May 28, 2014

Latest Read: We Are the Goldens by Dana Reinhardt

We Are the Goldens by Dana Reinhardt
Publication date: May 27, 2014
Publisher: Wendy Lamb Books
Category: Young Adult - Contemporary
Source: Received from publisher via Netgalley (Thanks!)
Summary: When Nell and Layla were little, Nell used to call them Nellaya. Because to Nell, there was no difference between where she started and her adored big sister ended. They're a unit; divorce made them rely on each other early on, so when one pulls away, what is the other to do? But now, Nell's a freshman in high school and Layla is changing, secretive. And then Nell discovers why. Layla is involved with one of their teachers. And even though Nell tries to support Layla, to understand that she's happy and in love, Nell struggles with her true feelings: it's wrong, and she must do something about it. (Adapted goodreads.com)

The good
From the beginning, we are pulled into the secrets of the Goldens. We are both reader and confidante to Nell as she tells us about how much she wants to be like her sister Layla and a secret she knows about her. Nell idolizes Layla in a way that I imagine most younger siblings do when they see their “cooler” older brother or sister. (I certainly felt that way about my older cousin, who is like a sister to me!) Nell has this almost worship-like view of her sister and it’s clear they’re close. She wants to follow directly in her footsteps - same high school, same sports. But as she begins high school and starts to see some cracks in her sister’s perfect exterior, she starts to figure out who she wants to be as Nell. Instead of Layla’s little sister.
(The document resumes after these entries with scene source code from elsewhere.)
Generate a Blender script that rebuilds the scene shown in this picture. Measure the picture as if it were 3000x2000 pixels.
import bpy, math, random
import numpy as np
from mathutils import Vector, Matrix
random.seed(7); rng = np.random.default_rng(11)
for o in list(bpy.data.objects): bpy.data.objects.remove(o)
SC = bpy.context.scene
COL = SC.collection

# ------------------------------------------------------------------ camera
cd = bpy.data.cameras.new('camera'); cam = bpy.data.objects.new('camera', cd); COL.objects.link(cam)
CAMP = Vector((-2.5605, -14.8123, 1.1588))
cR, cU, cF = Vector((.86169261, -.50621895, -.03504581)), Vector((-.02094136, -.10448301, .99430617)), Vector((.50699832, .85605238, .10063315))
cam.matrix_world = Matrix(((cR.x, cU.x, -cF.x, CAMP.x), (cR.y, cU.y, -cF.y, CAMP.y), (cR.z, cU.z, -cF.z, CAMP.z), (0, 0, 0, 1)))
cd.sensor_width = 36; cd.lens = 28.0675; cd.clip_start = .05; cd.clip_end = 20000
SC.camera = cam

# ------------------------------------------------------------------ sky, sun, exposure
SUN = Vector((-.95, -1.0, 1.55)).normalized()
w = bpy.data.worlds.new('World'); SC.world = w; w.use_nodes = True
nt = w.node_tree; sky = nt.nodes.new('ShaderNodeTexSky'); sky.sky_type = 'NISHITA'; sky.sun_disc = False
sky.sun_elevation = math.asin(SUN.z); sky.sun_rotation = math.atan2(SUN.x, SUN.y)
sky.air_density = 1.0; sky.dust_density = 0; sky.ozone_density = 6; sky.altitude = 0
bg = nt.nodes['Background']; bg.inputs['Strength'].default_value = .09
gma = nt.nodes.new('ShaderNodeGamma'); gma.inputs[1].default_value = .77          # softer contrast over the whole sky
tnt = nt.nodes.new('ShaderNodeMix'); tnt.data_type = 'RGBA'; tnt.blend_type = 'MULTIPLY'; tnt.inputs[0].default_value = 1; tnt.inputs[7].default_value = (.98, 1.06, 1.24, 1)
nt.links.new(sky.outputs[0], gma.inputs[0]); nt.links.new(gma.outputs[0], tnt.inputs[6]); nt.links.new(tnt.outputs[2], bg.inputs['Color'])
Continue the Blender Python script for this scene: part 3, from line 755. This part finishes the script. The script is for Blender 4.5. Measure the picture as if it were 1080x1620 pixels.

There’s something very young and naive about Nell, which was both endearing and at times, frustrating. I loved how much she loved her sister and the happiness she felt when Layla paid her attention. But I couldn’t help thinking her admiration bordered on unhealthy because she was so focused on being like Layla instead of herself. Which is why watching her branch out into her own person was so gratifying. She definitely makes some (major) missteps but she’s young and it’s understandable. The point is, she tries to do the right thing. And when she sees the tangled web Layla has caught herself in — I admired her honesty as she told her sister flat-out what she thought.

Another detail I enjoyed was Nell’s best friend Felix. It’s the classic "can guys and girls really be best friends?" question. It’s explored a bit here and I craved so much more of it! I enjoyed Felix and Nell’s dynamic and he really saw her for who she was. I think their scenes may have been my favorite part of the book.

(Some) reservations
The book itself was a quick read but the plot itself moved at a pretty slow pace. Layla’s “secrets” are dragged out and the build up made it seem like the final secret would be huge. I don’t know exactly what I expected but the reveal didn’t make me gasp out loud. Still I was curious to see how the reveal would play out and that’s the point when the author decided to end the book. I really don’t mind a little ambiguity in an ending as long it feels resolved at an emotional level. But in this case, we finally got down to the nitty-gritty and it just ended.

Also, while I did sympathize with the characters to a certain degree, I never felt connected to either of them. Maybe it was the slow pace, partially due to the lack of character development or writing in second person. But something was missing for me. I wanted more of everything which shows that there was a lot of potential here but didn’t quite hits its stride.

Do I recommend?
I’m iffy about this one. While I don’t see myself personally recommending it to any of my friends, I can see why it would pique someone’s curiosity. So if you really want to see for yourself, check it out from the library.

Collaborative feature with Alexa! 

What do you think of books written in second person?
I kept thinking about this while reading because I had a hard time connecting to the characters and I thought maybe it had to do with writing in second person. But then I remembered All The Truth That's In Me by Julie Berry and how the main character was so well-developed and I felt like we really got to know her. I can't say second person is my favorite POV but if done well, I think it can be really effective. 

1 comment:

  1. I love how perfectly worded your review of We Are the Goldens is! I honestly think you've expressed our shared sentiments towards this novel, particularly in your reservations section. I do wish I'd been able to connect with Nell or Layla a little bit more, as I really think that would have helped immerse me further into this story.